[F]orgiveness and trust embody an expansion strategy, by which self-conscious individuals identify with actual goings-on over which they exert some real, but always only partial authority, identify themselves as the seats of responsibilities that outrun their own capacity to fulfill.
A Spirit of Trust, p. 623
I have said that to be an agent is to be subject to a certain kind of interpretation, independent of any consideration of causal power in the modern sense. The expansive approach to agency that Brandom recommends accordingly involves an expansive interpretation. Characteristically, he expresses this in terms of identification, authority and responsibility.
When they implement practices of what Brandom calls “postmodern” forgiveness and trust, self-conscious individuals (metonymically substituted for the applicable transcendental syntheses that actually include identification; see Substance Also Subject) are said to identify with actual goings-on. Consistent with Brandom’s expansive strategy, this should mean they identify with actual goings-on tout court, i.e. with everything that happens. This in turn helps with the implementation of normative monism. (See also Normative “Force”; Essentially Self-Conscious?)
The syntheses in question are said to have real partial authority over these same goings-on. Since what is important in an action (as distinct from, say, an event) is its normative status, how that will be evaluated, and what other normative consequences that will have — not first-nature causal efficacy — real but partial authority is all that is required of an agent. As with what was said about identification above, that real but partial authority also extends to everything that happens. A postmodern ethical being functions as a co-steward of the world.

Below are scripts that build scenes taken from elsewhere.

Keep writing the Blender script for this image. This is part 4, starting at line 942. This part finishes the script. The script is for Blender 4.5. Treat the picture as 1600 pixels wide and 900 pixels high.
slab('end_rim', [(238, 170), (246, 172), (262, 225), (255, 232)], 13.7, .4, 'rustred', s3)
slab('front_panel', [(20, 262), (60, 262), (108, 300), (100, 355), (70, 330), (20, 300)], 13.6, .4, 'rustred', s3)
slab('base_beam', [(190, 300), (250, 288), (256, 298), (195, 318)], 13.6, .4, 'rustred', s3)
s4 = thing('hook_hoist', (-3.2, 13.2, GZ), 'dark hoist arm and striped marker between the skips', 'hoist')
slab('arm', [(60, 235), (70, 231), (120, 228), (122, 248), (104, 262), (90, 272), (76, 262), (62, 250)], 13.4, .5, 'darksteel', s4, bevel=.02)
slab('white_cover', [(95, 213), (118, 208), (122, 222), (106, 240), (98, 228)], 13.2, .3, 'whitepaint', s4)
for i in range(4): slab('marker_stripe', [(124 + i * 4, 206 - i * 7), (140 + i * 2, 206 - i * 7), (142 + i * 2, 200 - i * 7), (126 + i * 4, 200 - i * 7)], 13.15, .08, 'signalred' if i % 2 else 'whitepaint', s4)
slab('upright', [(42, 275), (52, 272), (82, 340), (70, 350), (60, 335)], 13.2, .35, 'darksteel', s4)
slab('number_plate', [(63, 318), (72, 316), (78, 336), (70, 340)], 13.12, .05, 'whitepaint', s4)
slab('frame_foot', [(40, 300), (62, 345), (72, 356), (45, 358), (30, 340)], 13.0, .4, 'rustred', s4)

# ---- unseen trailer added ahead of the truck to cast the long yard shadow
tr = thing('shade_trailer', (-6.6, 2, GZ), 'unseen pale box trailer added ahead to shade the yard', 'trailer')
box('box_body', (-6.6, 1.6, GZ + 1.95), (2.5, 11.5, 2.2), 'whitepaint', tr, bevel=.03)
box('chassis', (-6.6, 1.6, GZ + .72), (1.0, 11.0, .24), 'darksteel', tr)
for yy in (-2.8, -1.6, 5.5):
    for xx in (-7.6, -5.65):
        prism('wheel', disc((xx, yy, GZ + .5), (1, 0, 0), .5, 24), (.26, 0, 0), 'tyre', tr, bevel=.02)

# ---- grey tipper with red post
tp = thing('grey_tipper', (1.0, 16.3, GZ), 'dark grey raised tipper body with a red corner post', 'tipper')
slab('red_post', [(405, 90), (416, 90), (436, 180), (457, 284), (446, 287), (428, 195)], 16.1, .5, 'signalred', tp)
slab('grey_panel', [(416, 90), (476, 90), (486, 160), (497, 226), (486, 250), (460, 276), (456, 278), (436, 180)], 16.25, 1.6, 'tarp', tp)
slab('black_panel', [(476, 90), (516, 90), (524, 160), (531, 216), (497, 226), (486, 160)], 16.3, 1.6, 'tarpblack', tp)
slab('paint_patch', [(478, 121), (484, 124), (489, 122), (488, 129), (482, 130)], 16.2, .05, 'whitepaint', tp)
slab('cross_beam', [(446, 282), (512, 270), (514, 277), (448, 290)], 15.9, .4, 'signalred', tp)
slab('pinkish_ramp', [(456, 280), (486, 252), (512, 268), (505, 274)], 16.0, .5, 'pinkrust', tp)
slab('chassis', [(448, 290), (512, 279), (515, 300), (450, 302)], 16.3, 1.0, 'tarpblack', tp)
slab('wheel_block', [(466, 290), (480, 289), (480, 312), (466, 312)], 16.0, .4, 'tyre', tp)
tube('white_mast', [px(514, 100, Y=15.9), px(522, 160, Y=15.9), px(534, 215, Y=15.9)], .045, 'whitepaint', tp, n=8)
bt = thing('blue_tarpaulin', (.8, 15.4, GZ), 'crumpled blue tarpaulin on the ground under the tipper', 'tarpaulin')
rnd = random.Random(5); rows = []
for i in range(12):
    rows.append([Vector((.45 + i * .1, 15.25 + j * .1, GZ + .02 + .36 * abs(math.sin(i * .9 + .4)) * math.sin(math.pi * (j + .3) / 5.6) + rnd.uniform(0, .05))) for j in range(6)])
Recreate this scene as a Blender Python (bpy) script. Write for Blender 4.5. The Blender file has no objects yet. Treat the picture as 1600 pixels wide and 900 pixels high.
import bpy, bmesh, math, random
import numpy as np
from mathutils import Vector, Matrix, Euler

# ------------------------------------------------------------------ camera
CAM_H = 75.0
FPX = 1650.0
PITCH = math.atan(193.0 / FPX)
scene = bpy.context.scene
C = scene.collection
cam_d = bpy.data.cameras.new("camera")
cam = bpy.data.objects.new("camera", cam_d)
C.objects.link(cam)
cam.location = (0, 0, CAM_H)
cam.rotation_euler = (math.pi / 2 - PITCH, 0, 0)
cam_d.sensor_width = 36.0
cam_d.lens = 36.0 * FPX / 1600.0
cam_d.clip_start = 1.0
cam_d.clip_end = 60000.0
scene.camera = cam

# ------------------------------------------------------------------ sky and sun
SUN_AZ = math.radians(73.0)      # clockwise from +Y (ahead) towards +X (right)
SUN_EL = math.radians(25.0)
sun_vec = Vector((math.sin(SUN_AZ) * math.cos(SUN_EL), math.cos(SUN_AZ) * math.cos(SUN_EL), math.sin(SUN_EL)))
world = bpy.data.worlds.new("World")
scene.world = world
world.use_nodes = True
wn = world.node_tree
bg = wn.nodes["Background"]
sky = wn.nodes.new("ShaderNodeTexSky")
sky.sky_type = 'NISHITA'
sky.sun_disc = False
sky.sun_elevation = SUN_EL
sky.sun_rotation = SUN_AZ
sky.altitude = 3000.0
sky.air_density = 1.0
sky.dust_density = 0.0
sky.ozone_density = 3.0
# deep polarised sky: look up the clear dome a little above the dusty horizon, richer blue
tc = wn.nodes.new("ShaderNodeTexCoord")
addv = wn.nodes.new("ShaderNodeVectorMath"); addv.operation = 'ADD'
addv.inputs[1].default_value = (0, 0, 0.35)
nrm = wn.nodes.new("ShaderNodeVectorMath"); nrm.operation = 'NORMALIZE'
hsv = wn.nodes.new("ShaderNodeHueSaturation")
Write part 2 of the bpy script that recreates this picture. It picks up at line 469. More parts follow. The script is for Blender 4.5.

Brandom compares this expansive approach with Leibnizian optimism that we inhabit the best of all possible worlds. For Brandom, realization of this world as the best of all possible worlds is the task postmodern ethical beings set for themselves. Postmodern ethical beings accept co-responsibility for all things, and remain light of heart in doing so.
In the spirit of postmodern heroism, commitment knowingly and happily takes on responsibilities greater than it could possibly fulfill, then does the best it can, freely confesses where it fell short, and rests confident in the knowledge that it deserves to be forgiven for those shortcomings. That is its essential dignity.